We still have not severed that particular umbilical cord completely, and while ‘Scripture’ has probably disappeared, there are reports of many schools which still have assemblies at which a Christian prayer(s) is recited. That too is not in consonance with a secular state. The usual argument in favour of the Christian intrusion is the one that Ms Balroop herself gave, namely, that the teaching of religion is of great importance for building the moral fibre of students.

The religions here, while agreeing on the basics in respect of personal moral behaviour, espouse a range of values; there is no faith which reflects them all. In addition, the absence of an official religion does not mean that a secular state is by definition unethical; on the contrary a secular state should be an ethical state, while at the level of education, children in school do not require religion as a route by which to imbibe basic moral precepts.

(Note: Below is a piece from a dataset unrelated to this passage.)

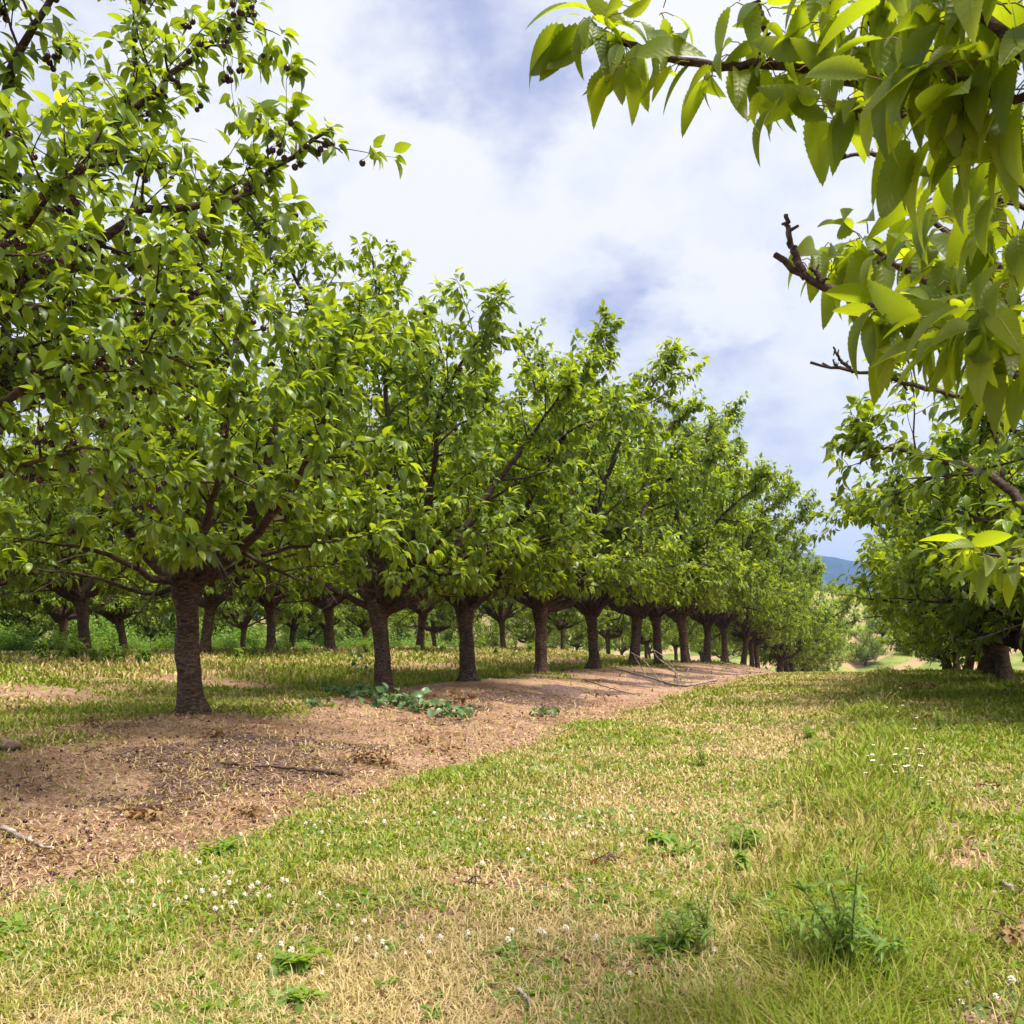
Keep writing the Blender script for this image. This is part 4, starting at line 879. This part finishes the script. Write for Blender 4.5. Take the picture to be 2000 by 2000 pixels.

Religion in state schools is still an area which the Ministry of Education has yet to address in its totality. Perhaps that is why the Chief Education Officer has had no public comment to make on the Pastor Anderson matter, but it is about time he did make one, and tell parents exactly what the ministry’s position is.

It could be that there is a case at the sixth form level, when the students are technically adults, and shortly would be fanning out into the world or to tertiary institutions, to have carefully managed discussion sessions, at which different religious bodies ‒ or groups from other fields ‒ briefly present their views. The teenagers could ask questions and have exchanges on the points expressed, so they get some practice in ‘critical thinking’ and civilised argumentation. Whether Pastor Anderson would have been a suitable candidate for such a framework is very much a moot point, however, and would have partly depended on the capacity of an intelligent sixth form to expose him.

That distant possibility aside, heads of schools without hesitation, should refer all the Pastor Andersons and their ilk to the Ministry of Education, and refuse them admission to their schools or access to their students.